>> Begin Data shown

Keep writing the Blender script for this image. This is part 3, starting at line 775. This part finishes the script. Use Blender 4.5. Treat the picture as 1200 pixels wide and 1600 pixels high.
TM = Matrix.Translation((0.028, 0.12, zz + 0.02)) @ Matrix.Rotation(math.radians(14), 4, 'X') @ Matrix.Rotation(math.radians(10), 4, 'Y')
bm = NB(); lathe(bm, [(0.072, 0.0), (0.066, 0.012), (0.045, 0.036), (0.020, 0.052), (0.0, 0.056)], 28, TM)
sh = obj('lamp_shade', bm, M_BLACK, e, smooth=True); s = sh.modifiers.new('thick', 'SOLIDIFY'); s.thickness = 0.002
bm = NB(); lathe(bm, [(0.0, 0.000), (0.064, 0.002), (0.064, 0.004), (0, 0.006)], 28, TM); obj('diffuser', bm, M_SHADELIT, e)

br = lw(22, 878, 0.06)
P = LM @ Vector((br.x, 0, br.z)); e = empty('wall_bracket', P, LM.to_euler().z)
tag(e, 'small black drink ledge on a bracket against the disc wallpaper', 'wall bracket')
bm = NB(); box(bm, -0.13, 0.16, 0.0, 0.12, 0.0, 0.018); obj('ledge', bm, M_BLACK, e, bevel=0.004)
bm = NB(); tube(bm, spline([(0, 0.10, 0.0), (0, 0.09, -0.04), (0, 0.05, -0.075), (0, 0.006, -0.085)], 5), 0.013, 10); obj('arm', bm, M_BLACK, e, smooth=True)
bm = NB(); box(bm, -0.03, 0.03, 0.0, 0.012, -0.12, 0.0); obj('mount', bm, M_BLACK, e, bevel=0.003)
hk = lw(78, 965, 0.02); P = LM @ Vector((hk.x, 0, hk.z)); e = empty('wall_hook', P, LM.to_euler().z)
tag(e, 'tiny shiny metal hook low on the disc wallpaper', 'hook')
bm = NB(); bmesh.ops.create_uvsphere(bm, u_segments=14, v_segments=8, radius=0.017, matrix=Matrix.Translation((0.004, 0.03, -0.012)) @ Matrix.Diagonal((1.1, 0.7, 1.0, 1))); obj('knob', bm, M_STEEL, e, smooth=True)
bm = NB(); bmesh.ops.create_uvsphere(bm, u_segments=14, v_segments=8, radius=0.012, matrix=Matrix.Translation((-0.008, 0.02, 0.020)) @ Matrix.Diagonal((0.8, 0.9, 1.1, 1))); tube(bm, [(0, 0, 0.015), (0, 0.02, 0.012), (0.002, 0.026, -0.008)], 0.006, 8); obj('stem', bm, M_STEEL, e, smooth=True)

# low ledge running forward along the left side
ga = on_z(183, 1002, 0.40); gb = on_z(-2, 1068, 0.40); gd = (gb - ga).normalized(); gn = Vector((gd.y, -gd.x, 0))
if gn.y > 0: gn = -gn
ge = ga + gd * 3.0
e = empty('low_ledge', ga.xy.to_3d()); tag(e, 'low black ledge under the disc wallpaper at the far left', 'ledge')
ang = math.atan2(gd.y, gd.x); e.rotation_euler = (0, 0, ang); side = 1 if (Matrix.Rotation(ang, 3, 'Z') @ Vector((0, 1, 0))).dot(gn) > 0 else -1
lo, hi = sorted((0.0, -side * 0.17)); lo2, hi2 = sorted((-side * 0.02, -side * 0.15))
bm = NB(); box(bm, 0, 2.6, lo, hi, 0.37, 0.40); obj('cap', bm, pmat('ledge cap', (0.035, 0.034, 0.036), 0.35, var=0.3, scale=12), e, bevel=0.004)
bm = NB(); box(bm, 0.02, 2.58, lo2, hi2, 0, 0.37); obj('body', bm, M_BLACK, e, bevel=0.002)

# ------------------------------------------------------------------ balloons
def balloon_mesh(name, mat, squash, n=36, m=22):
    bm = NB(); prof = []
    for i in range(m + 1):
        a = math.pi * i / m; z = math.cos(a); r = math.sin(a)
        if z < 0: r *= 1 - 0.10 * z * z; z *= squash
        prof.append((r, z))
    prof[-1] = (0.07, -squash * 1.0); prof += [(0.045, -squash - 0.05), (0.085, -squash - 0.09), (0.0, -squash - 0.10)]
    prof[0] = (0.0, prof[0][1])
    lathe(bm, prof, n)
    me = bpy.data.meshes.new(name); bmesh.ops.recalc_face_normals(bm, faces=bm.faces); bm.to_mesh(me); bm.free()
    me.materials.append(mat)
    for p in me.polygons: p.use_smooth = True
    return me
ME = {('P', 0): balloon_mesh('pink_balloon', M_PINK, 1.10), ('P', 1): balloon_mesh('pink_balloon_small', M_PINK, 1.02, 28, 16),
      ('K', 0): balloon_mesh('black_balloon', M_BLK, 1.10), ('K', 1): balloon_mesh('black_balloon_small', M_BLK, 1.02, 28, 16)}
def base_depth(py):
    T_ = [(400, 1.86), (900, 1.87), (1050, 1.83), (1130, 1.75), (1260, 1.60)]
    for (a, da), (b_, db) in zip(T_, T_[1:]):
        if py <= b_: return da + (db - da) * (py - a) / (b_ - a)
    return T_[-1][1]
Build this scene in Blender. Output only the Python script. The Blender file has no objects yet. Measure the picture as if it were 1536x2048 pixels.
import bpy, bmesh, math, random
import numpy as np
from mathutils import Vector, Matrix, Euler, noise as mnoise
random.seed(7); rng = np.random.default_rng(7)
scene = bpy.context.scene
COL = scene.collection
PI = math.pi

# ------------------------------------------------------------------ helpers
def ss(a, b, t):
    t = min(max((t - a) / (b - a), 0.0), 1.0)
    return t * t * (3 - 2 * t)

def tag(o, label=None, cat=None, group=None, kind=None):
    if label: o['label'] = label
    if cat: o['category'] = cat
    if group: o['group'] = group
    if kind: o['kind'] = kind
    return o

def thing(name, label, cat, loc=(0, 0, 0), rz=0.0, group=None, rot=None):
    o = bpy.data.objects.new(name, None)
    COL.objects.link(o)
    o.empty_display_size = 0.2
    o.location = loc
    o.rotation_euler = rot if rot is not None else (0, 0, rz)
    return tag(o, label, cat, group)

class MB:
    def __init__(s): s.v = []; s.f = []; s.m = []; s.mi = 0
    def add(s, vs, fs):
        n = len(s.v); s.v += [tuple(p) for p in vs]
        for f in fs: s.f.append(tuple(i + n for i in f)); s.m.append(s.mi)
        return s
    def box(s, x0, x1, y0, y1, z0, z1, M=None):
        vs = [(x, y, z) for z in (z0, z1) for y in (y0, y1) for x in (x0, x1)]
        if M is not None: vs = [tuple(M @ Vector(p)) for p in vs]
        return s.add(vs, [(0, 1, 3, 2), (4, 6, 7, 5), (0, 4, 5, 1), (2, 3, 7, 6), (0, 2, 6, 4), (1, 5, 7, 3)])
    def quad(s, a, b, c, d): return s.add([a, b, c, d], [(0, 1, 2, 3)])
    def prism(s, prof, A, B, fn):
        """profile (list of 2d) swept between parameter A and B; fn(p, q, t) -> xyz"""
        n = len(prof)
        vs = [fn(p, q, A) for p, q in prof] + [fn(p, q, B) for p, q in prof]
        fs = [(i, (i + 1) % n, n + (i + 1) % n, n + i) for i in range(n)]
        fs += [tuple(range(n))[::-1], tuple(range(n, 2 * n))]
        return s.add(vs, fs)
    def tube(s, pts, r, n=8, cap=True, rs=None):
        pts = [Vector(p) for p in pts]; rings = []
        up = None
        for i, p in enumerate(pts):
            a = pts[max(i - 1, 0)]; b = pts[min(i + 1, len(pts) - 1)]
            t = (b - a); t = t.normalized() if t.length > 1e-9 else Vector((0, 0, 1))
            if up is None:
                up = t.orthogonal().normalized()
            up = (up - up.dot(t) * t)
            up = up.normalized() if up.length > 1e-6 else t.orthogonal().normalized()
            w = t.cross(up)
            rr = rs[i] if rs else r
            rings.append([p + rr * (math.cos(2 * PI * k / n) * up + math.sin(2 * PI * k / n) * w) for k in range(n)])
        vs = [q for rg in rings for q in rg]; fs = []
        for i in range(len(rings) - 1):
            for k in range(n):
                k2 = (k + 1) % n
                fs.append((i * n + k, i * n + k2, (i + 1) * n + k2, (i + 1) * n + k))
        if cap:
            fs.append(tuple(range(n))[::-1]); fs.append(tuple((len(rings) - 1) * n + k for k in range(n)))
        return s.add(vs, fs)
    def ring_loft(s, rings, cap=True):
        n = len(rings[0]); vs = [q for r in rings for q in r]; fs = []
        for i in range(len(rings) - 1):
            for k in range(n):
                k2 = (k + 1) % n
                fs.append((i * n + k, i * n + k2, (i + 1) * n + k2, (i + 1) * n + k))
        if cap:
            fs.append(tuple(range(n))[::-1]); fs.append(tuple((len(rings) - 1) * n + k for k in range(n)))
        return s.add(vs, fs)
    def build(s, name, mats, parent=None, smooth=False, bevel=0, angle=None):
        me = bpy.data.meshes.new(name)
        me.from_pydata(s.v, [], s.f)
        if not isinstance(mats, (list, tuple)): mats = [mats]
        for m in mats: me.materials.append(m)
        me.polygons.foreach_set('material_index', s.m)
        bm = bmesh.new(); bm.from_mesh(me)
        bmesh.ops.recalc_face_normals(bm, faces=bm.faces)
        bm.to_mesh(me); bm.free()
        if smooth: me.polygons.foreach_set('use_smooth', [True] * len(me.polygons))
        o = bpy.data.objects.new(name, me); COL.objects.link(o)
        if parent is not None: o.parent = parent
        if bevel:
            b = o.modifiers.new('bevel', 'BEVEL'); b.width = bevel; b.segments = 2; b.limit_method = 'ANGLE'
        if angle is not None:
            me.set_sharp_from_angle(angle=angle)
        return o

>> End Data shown

Objective:
Starting at the top of the data above, repeat every line exactly until the line containing "obj('stem', bm, M_STEEL, e, smooth=True)" has been given, then stop.

Result for this exercise:
Keep writing the Blender script for this image. This is part 3, starting at line 775. This part finishes the script. Use Blender 4.5. Treat the picture as 1200 pixels wide and 1600 pixels high.
TM = Matrix.Translation((0.028, 0.12, zz + 0.02)) @ Matrix.Rotation(math.radians(14), 4, 'X') @ Matrix.Rotation(math.radians(10), 4, 'Y')
bm = NB(); lathe(bm, [(0.072, 0.0), (0.066, 0.012), (0.045, 0.036), (0.020, 0.052), (0.0, 0.056)], 28, TM)
sh = obj('lamp_shade', bm, M_BLACK, e, smooth=True); s = sh.modifiers.new('thick', 'SOLIDIFY'); s.thickness = 0.002
bm = NB(); lathe(bm, [(0.0, 0.000), (0.064, 0.002), (0.064, 0.004), (0, 0.006)], 28, TM); obj('diffuser', bm, M_SHADELIT, e)

br = lw(22, 878, 0.06)
P = LM @ Vector((br.x, 0, br.z)); e = empty('wall_bracket', P, LM.to_euler().z)
tag(e, 'small black drink ledge on a bracket against the disc wallpaper', 'wall bracket')
bm = NB(); box(bm, -0.13, 0.16, 0.0, 0.12, 0.0, 0.018); obj('ledge', bm, M_BLACK, e, bevel=0.004)
bm = NB(); tube(bm, spline([(0, 0.10, 0.0), (0, 0.09, -0.04), (0, 0.05, -0.075), (0, 0.006, -0.085)], 5), 0.013, 10); obj('arm', bm, M_BLACK, e, smooth=True)
bm = NB(); box(bm, -0.03, 0.03, 0.0, 0.012, -0.12, 0.0); obj('mount', bm, M_BLACK, e, bevel=0.003)
hk = lw(78, 965, 0.02); P = LM @ Vector((hk.x, 0, hk.z)); e = empty('wall_hook', P, LM.to_euler().z)
tag(e, 'tiny shiny metal hook low on the disc wallpaper', 'hook')
bm = NB(); bmesh.ops.create_uvsphere(bm, u_segments=14, v_segments=8, radius=0.017, matrix=Matrix.Translation((0.004, 0.03, -0.012)) @ Matrix.Diagonal((1.1, 0.7, 1.0, 1))); obj('knob', bm, M_STEEL, e, smooth=True)
bm = NB(); bmesh.ops.create_uvsphere(bm, u_segments=14, v_segments=8, radius=0.012, matrix=Matrix.Translation((-0.008, 0.02, 0.020)) @ Matrix.Diagonal((0.8, 0.9, 1.1, 1))); tube(bm, [(0, 0, 0.015), (0, 0.02, 0.012), (0.002, 0.026, -0.008)], 0.006, 8); obj('stem', bm, M_STEEL, e, smooth=True)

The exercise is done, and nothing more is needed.